The first Labour Budget in 14 years and the first ever delivered by a female Chancellor of the Exchequer took place on 30 October 2024. Rachel Reeves’ claim that the only way to deliver economic growth was to “invest, invest, invest” was met with chants of “tax, tax, tax” by the opposition.
So what type of Budget was delivered? A budget “putting more pounds in people’s pockets” or one of the largest tax raids in the history of a single Budget?
There are 40 billion reasons that would suggest the latter.
Major reforms relating to the concept of domicile, inheritance tax and the remittance basis of taxation were announced and further information on these announcements can be found here:
- Foreign Income and Capital Gains (“FIG”) regime
- Temporary Repatriation Facility (“TRF”)
- Overseas Workday Relief (“OWR”)
- Inheritance Tax reform, including Pensions
In addition to these significant changes there were further measures announced as follows:
Income Tax
Maintaining the Chancellor’s promise that she would shield workers from a rise in taxes there are no increases to the income tax rates and the Labour Government will not extend the current freeze on income tax thresholds, meaning that from 6 April 2028, personal allowances will be increased in line with inflation.
Capital Gains Tax (“CGT”)
As expected, there were increases in the rates of Capital Gains Tax (“CGT”).
The CGT lower rate of 10% and higher rate of 20% have increased to 18% and 24% respectively from 30 October 2024. The new rates will match the residential property rates, which are not increasing.
Business Asset Disposal Relief (“BADR”) and Investors Relief (“IR”), currently offer a lower rate of CGT relief at 10%. These rates will increase gradually to 14% from 6 April 2025 and will match the main CGT rate of 18% from 6 April 2026.
The lifetime limit for IR will be reduced to from £10 million to £1 million for all qualifying assets made after 30 October 2024, matching the lifetime limit for BADR.
From 6 April 2025 the CGT rate on carried interest, a performance-related reward received by fund management executives, will increase from 28% to 32%. The increased tax rate will be an interim measure ahead of full reform for the tax regime for carried interest, which will be completed by April 2026. This reform will see carried interest fully subject to income tax and not CGT.
Stamp Duty Land Tax (“SDLT”)
The SDLT surcharge for additional dwellings is increasing by 2% to 5%, in addition to the standard residential rates of SDLT, from 31 October 2024. The surcharge applies to purchases of second homes, buy-to-let residential properties as well as companies and trusts purchasing residential properties.
The single rate of SDLT payable by companies and other non-natural persons when purchasing residential properties worth more than £500,000 has increased from 15% to 17%.
Non-UK residents (including trusts and companies) purchasing additional property are already subject to a SDLT surcharge of 2% and, therefore, these increases will result in total surcharges of 7% for offshore entities.
Those who exchanged contracts prior to 31 October 2024 are not affected by this rate increase.
National Insurance (“NI”)
Over 50% of the £40 billion taxes raised will come from the NI regime.
From 6 April 2025 the employer’s rate of NI will increased by 1.2% to 15%. The threshold at which employers start to pay contributions will be reduced from £9,100 per year to £5,000 per year.
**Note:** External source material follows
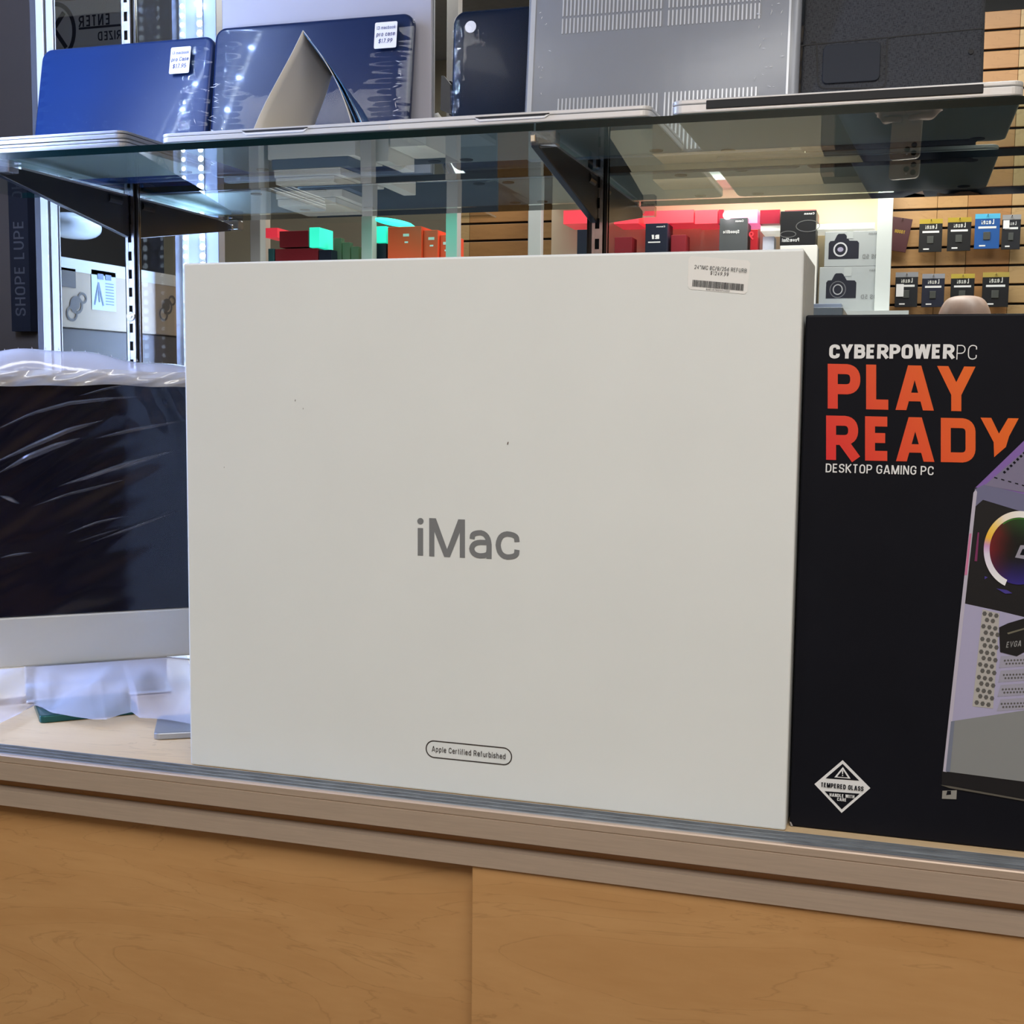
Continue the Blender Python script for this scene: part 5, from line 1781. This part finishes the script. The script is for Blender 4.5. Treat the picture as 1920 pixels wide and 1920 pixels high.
lm.build('green_lamp', mat('green lamp glow', (0.1, 1, 0.8), 0.4, emit=(0.02, 1.0, 0.62), estr=2.2), tw_, smooth=True)
ORB = mat('orange red box board', (0.86, 0.085, 0.028), 0.4)
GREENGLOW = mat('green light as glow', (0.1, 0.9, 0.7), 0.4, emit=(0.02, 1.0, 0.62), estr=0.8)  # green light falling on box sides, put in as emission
for k, (x0, x1, yt, lab) in enumerate(((727, 790, 424, 'tall orange red box, first of the row under the green lamp'), (794, 821, 431, 'orange red box in the middle of the row under the green lamp'), (825, 846, 440, 'short orange red box at the end of the row under the green lamp'))):
    t, a_, b_ = shop_box('lens_box', lab, x0, yt, x1, 500, GYV + 0.03 + 0.02 * k, 0.14, ORB, z0=gz + 0.001, group='orange red boxes in the tower case')
    c_ = Vector((a_.x * .45 + b_.x * .55, a_.y, b_.z - 0.03))
    flat('small_print', [[(-.012, -.006), (.012, -.006), (.012, .004), (-.012, .004)], [(-.008, -.030), (.006, -.030), (.006, -.024), (-.008, -.024)]], c_, Vector((-1, 0, 0)), ZF, WHITEINK, t, 0.0008)
for x0, y0, x1, y1, m_, lab in (
        (702, 456, 724, 500, NVB, 'dark navy box with a faint drawing beside the grey post'),
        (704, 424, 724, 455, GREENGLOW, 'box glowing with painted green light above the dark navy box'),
        (524, 432, 578, 464, RDB, 'dark red box on top of another red box in the tower case'),
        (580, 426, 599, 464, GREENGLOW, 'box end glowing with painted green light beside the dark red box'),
        (516, 465, 596, 500, RDB, 'long dark red box at the bottom of the tower case'),
        (598, 468, 622, 500, NVB, 'small navy box beside the long dark red box'),
        (503, 466, 514, 500, mat('teal box board', (0.02, 0.09, 0.10), 0.4), 'narrow teal box beside the long dark red box'),
        (498, 427, 520, 446, REDM, 'red glow put in as a panel high in the tower case')):
    if y1 == 500:
        shop_box('lens_box', lab, x0, y0, x1, 500, GYV + 0.05, 0.12, m_, z0=gz + 0.001)
    elif y1 in (464, 455):
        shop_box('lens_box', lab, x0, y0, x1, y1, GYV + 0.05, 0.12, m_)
    else:
        a_, b_ = seen(x0, y1, GYV + 0.1), seen(x1, y0, GYV + 0.1)
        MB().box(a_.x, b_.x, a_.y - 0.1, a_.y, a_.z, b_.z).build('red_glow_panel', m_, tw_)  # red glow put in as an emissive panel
for i, (x0, x1) in enumerate(((626, 640), (642, 656), (658, 672))):
    shop_box('bubble_pack', 'greenish clear pack %s in the tower case' % ('beside the navy box', 'in the middle of three', 'nearest the grey post')[i], x0, 446 + 8 * i, x1, 500, GYV + 0.10, 0.03, clear('green tinted pack', (0.5, 0.7, 0.5), 1.45, film=(0.5, (0.18, 0.30, 0.20))), z0=gz + 0.001, group='greenish packs in the tower case')
# white boxes on the upper glass shelf of the tower case
GREYBAND = mat('blue grey band', (0.09, 0.12, 0.19), 0.5)
zu = 1.0305
MB().box(tcx0, tcx2, gy - 0.5, gy + 0.01, zu - 0.0205, zu - 0.0005).build('low_shelf', mat('slate shelf', (0.07, 0.085, 0.11), 0.5), tw_)
for i, (x0, x1, dz0, dz1, band, lab) in enumerate(((505, 668, 0.0, 0.092, False, 'large white box at the bottom of the tower case'), (512, 655, 0.093, 0.130, True, 'flat box with a blue grey side on the large white box'), (516, 640, 0.131, 0.160, False, 'flat white box on the blue grey one'), (519, 628, 0.161, 0.188, False, 'topmost flat white box of the low stack'), (706, 730, 0.0, 0.12, False, 'narrow white box low past the grey post'), (733, 800, 0.0, 0.07, False, 'low wide white box past the grey post'))):
    a_, b_ = seen(x0, 400, GYV + 0.06), seen(x1, 380, GYV + 0.06)
    t = thing('white_box', lab, 'box', ((a_.x + b_.x) / 2, a_.y, zu + dz0), None, 'white boxes low in the tower case')
    MB().box(a_.x, b_.x, a_.y - 0.26, a_.y, zu + dz0 + 0.0005, zu + dz1).build('body', GREYBAND if band else WHB, t, bevel=0.0015)

# pale column with a socket, and a white post beside it
cY = 4.55
a_, b_ = seen(474, 480, cY), seen(496, 480, cY)
colm = MB().box(a_.x, b_.x, a_.y - 0.05, a_.y, 0, 3.2).build('trim_1', mat('beige column', (0.55, 0.48, 0.40), 0.7), None)
colm['kind'] = 'structure'
p0, p1 = seen(476, 490, cY), seen(491, 473, cY)
so = thing('wall_socket', 'grey wall socket low on the beige column', 'socket', ((p0.x + p1.x) / 2, p0.y, p0.z))
MB().box(p0.x, p1.x, p0.y, p0.y + 0.006, p0.z, p1.z).build('plate', mat('grey plate', (0.30, 0.30, 0.31), 0.5), so, bevel=0.001)
MB().cyl(((p0.x + p1.x) / 2, p0.y + 0.006, (p0.z + p1.z) / 2), (0, 1, 0), 0.010, 0.002, 16).build('outlet', RUBBER, so)

# ================================================================== the photographer, holding the phone the picture is taken with
def loc(x, y, z):                # camera-local to world
    return EYE + RIGHT * x + UP * y + BACK * z


def skin(name, chains, m, parent, root=0, sub=2):
    """chains: list of [(point, radius), ...]; a chain may start with an int = index of an earlier vertex"""
    vs, es, rs = [], [], []
    for ch in chains:
        prev = None
        for it in ch:
            if isinstance(it, int):
                prev = it
                continue
            vs.append(Vector(it[0]))
            rs.append(it[1])
            i = len(vs) - 1
            if prev is not None:
                es.append((prev, i))
            prev = i
    inv = MW[parent.name].inverted()
    me = bpy.data.meshes.new(name)
    me.from_pydata([tuple(inv @ v) for v in vs], es, [])
    o = bpy.data.objects.new(name, me)
    COL.objects.link(o)
    o.parent = parent
    s = o.modifiers.new('skin', 'SKIN')
    s.use_smooth_shade = True
    sv = me.skin_vertices[0].data if me.skin_vertices else None
    if sv is None:
        bm = bmesh.new()
        bm.from_mesh(me)
        bm.verts.layers.skin.verify()
        bm.to_mesh(me)
        bm.free()
        sv = me.skin_vertices[0].data
    for i, r in enumerate(rs):
        rr = r if isinstance(r, tuple) else (r, r)
        sv[i].radius = rr
        sv[i].use_root = (i == root)
    ss = o.modifiers.new('sub', 'SUBSURF')
    ss.levels = ss.render_levels = sub
    me.materials.append(m)
    return o


SKINM = mat('skin', (0.44, 0.30, 0.235), 0.45, noise=0.16, scale=26)
JACK = mat('navy quilted jacket', (0.010, 0.016, 0.040), 0.55, noise=0.2, scale=20)
TROU = mat('dark trousers', (0.02, 0.021, 0.025), 0.8)
pers = thing('person', 'bald person in a navy jacket holding up a phone, seen in the mirror', 'person', (0.13, -0.42, 0))
HC = Vector((0.146, -0.330, 1.562))
wr, wl = loc(0.075, -0.185, 0.060), loc(-0.115, -0.185, 0.060)
er, el = Vector((0.36, -0.22, 1.10)), Vector((-0.20, -0.16, 1.10))
shr, shl = Vector((0.31, -0.44, 1.36)), Vector((-0.06, -0.40, 1.36))
pel = Vector((0.14, -0.46, 0.90))
body = skin('body', [
    [(pel, 0.12), (Vector((0.14, -0.46, 1.08)), 0.11), (Vector((0.13, -0.44, 1.26)), 0.12), (Vector((0.125, -0.42, 1.38)), 0.09), (Vector((0.135, -0.38, 1.45)), 0.055), (HC + Vector((0, -0.01, -0.07)), 0.062), (HC, (0.077, 0.090)), (HC + Vector((0, -0.006, 0.055)), (0.075, 0.086)), (HC + Vector((0, -0.010, 0.096)), (0.058, 0.066)), (HC + Vector((0, -0.010, 0.112)), (0.036, 0.040))],
    [2, (shr, 0.055), (er, 0.042), (wr, 0.026)],
    [2, (shl, 0.055), (el, 0.042), (wl, 0.026)],
    [0, (Vector((0.23, -0.46, 0.84)), 0.085), (Vector((0.24, -0.43, 0.47)), 0.055), (Vector((0.24, -0.47, 0.08)), 0.038), (Vector((0.25, -0.33, 0.035)), 0.030)],
    [0, (Vector((0.05, -0.46, 0.84)), 0.085), (Vector((0.03, -0.42, 0.47)), 0.055), (Vector((0.02, -0.46, 0.08)), 0.038), (Vector((0.01, -0.32, 0.035)), 0.030)],
], SKINM, pers)
jac = skin('jacket', [
    [(pel + Vector((0, 0, 0.02)), 0.155), (Vector((0.14, -0.46, 1.08)), 0.15), (Vector((0.13, -0.44, 1.26)), 0.16), (Vector((0.125, -0.42, 1.37)), 0.12), (Vector((0.12, -0.40, 1.43)), 0.075)],
    [2, (shr, 0.080), (er, 0.064), (wr.lerp(er, 0.12), 0.042)],
    [2, (shl, 0.080), (el, 0.064), (wl.lerp(el, 0.12), 0.042)],
], JACK, pers)
tro = skin('trousers', [
    [(pel, 0.14), (Vector((0.14, -0.46, 0.98)), 0.12)],
    [0, (Vector((0.23, -0.46, 0.84)), 0.10), (Vector((0.24, -0.43, 0.47)), 0.075), (Vector((0.24, -0.47, 0.11)), 0.060)],
    [0, (Vector((0.05, -0.46, 0.84)), 0.10), (Vector((0.03, -0.42, 0.47)), 0.075), (Vector((0.02, -0.46, 0.11)), 0.060)],
], TROU, pers)
for fx, fy in ((0.245, -0.42), (0.015, -0.41)):
    sh = MB()
    pts = rrect(0.10, 0.28, 0.045, 6, fx, fy + 0.02)
    sh.prism([(x, y, 0) for x, y in pts], (0, 0, 0.0), (0, 0, 0.075))
    sh.build('shoe', BLACK, pers, bevel=0.02, seg=3, smooth=True)
# face: nose, eyes, mouth, ears, brows, thin grey fringe
fd = Vector((-0.15, 0.99, 0)).normalized()
fr_ = Vector((fd.y, -fd.x, 0))


def hp(r, f_, u):
    return HC + fr_ * r + fd * f_ + Vector((0, 0, u))


skin('nose', [[(hp(0, 0.070, 0.020), 0.008), (hp(0, 0.092, -0.018), 0.013), (hp(0, 0.078, -0.030), 0.010)]], SKINM, pers, sub=1)
for s in (-1, 1):
    skin('ear', [[(hp(s * 0.074, -0.010, 0.018), (0.006, 0.012)), (hp(s * 0.081, -0.014, 0.0), (0.006, 0.014)), (hp(s * 0.076, -0.008, -0.024), (0.005, 0.008))]], SKINM, pers, sub=1)
    e = MB()
    c_ = hp(s * 0.031, 0.068, 0.010)
    e.grid(lambda u, v: (c_.x + 0.012 * cos(2 * pi * u) * sin(pi * v), c_.y + 0.012 * sin(2 * pi * u) * sin(pi * v), c_.z + 0.012 * cos(pi * v)), 14, 8)
    e.build('eye', mat('eye white', (0.7, 0.7, 0.7), 0.2), pers, smooth=True)
    c2 = c_ + fd * 0.0105
    MB().cyl(c2, fd, 0.005, 0.002, 12).build('iris', mat('iris', (0.03, 0.025, 0.02), 0.2), pers)
    skin('eyebrow', [[(hp(s * 0.016, 0.083, 0.030), 0.004), (hp(s * 0.046, 0.070, 0.032), 0.003)]], mat('grey hair', (0.30, 0.29, 0.28), 0.8), pers, sub=1)
skin('lips', [[(hp(-0.024, 0.076, -0.052), 0.004), (hp(0, 0.084, -0.051), 0.006), (hp(0.024, 0.076, -0.052), 0.004)]], mat('lips', (0.42, 0.18, 0.16), 0.5), pers, sub=1)
skin('hair_fringe', [[(hp(0.072, 0.005, 0.040), 0.012), (hp(0.078, -0.035, 0.020), 0.017), (hp(0.055, -0.078, 0.010), 0.018), (hp(0, -0.095, 0.005), 0.018), (hp(-0.055, -0.078, 0.010), 0.018), (hp(-0.078, -0.035, 0.020), 0.017), (hp(-0.072, 0.005, 0.040), 0.012)]], mat('grey hair', (0.30, 0.29, 0.28)), pers, sub=1)
# hands closing on the lower half of the phone
for s, edge, wpt in ((1, 0.0160, wr), (-1, -0.0565, wl)):
    def hl(x, y, z):
        return loc(edge + s * x, y, z)
    chains = [[(wpt, 0.024), (hl(0.040, -0.150, 0.036), (0.026, 0.018)), (hl(0.026, -0.122, 0.024), (0.030, 0.015)), (hl(0.020, -0.105, 0.020), (0.030, 0.011))]]
    n = 4
    for i, (dy, ln) in enumerate(((-0.078, 0.030), (-0.094, 0.036), (-0.110, 0.034), (-0.126, 0.024))):
        chains.append([2, (hl(0.019, dy, 0.017), 0.0095), (hl(0.0105, dy + 0.002, 0.002), 0.0088), (hl(-0.004, dy + 0.003, -0.0062), 0.0082), (hl(-ln, dy + 0.006, -0.0055), 0.0068)])
    chains.append([1, (hl(0.020, -0.118, 0.034), 0.012), (hl(0.002, -0.098, 0.0265), 0.0098), (hl(-0.014, -0.082, 0.0225), 0.0082)])
    skin('hand', chains, SKINM, pers, sub=2)

# the phone (its main lens is where the camera stands)
phr = Matrix((RIGHT, UP, BACK)).transposed()
ph_ = thing('phone', 'silver phone with three camera lenses held up before the mirror', 'phone', loc(-0.0200, -0.0550, 0.0055), phr)
pts = rrect(0.0715, 0.1467, 0.0115, 8)
MB().prism([(x, y, 0) for x, y in pts], (0, 0, 0.0076), (0, 0, 0)).build('case_back', mat('champagne phone glass', (0.60, 0.56, 0.50), 0.25, 0.3), ph_, local=True, bevel=0.0012)
pts = rrect(0.0700, 0.1452, 0.0108, 8)
MB().prism([(x, y, 0.0077) for x, y in pts], (0, 0, 0.0003), (0, 0, 0)).build('screen', mat('phone screen', (0.005, 0.005, 0.006), 0.1), ph_, local=True)
pts = rrect(0.036, 0.037, 0.009, 6, 0.0135, 0.0510)
MB().prism([(x, y, 0) for x, y in pts], (0, 0, 0), (0, 0, -0.0016)).build('camera_bump', mat('champagne bump', (0.52, 0.48, 0.42), 0.15, 0.3), ph_, local=True, bevel=0.0005)
for x, y in ((0.0225, 0.0600), (0.0225, 0.0420), (0.0065, 0.0510)):
    MB().cyl((x, y, -0.0016), (0, 0, -1), 0.0066, 0.0012, 20).build('lens', mat('lens black', (0.006, 0.006, 0.007), 0.08), ph_, local=True)
MB().cyl((0.0065, 0.0620, -0.0016), (0, 0, -1), 0.0022, 0.0004, 12).build('flash', STICKER, ph_, local=True)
To support small businesses the Employment Allowance will increase from £5,000 to £10,500 and the £100,000 threshold is being removed.
The Government will not extend the freeze on the NI contribution thresholds. From April 2028 the employee contribution thresholds will be uprated in line with inflation.
Corporation Tax
The current main rate of corporation tax at 25% will not be increased for the duration of this Parliament. The Small Profits Rate and marginal relief will also be maintained at their current rate and thresholds.
Research & Development Relief and Capital Allowances were maintained at current rates.
The 100% First Year Allowances for qualifying expenditure on zero emissions cars and qualifying expenditure on plant and machinery for electric vehicle charge points will be extended for a further year to 31 March 2026 for corporation tax purposes.
The £1 million Annual Investment Allowance will also remain.
Inheritance Tax (“IHT”)
Thresholds
The current IHT thresholds are due to be frozen until 5 April 2028 and Labour have extended this freeze by a further two years until 5 April 2030.
The nil rate band remains at £325,000 and residence nil rate band remains at £175,000.
This means that qualifying estates can continue to pass on up to £500,000 and the qualifying estate of a surviving spouse or civil partner can continue to pass on up to £1 million without an IHT liability.
Reliefs
Agricultural Property (“APR”) and Business Property Relief (“BPR”) will be reformed from 6 April 2026. The reliefs will be restricted so that only the first £1m of combined APR and BPR assets will be exempt from IHT.
Thereafter the rate of relief will reduce to 50% resulting in a total IHT rate of 20%. The 20% rate will also apply in all circumstances for quoted shares designated as “not listed” on the markets of recognised stock exchanges, such as AIM.
For trusts the £1 million exemption applies as above, however, there is no reduced rate for values above £1 million, the IHT rate remains 40%.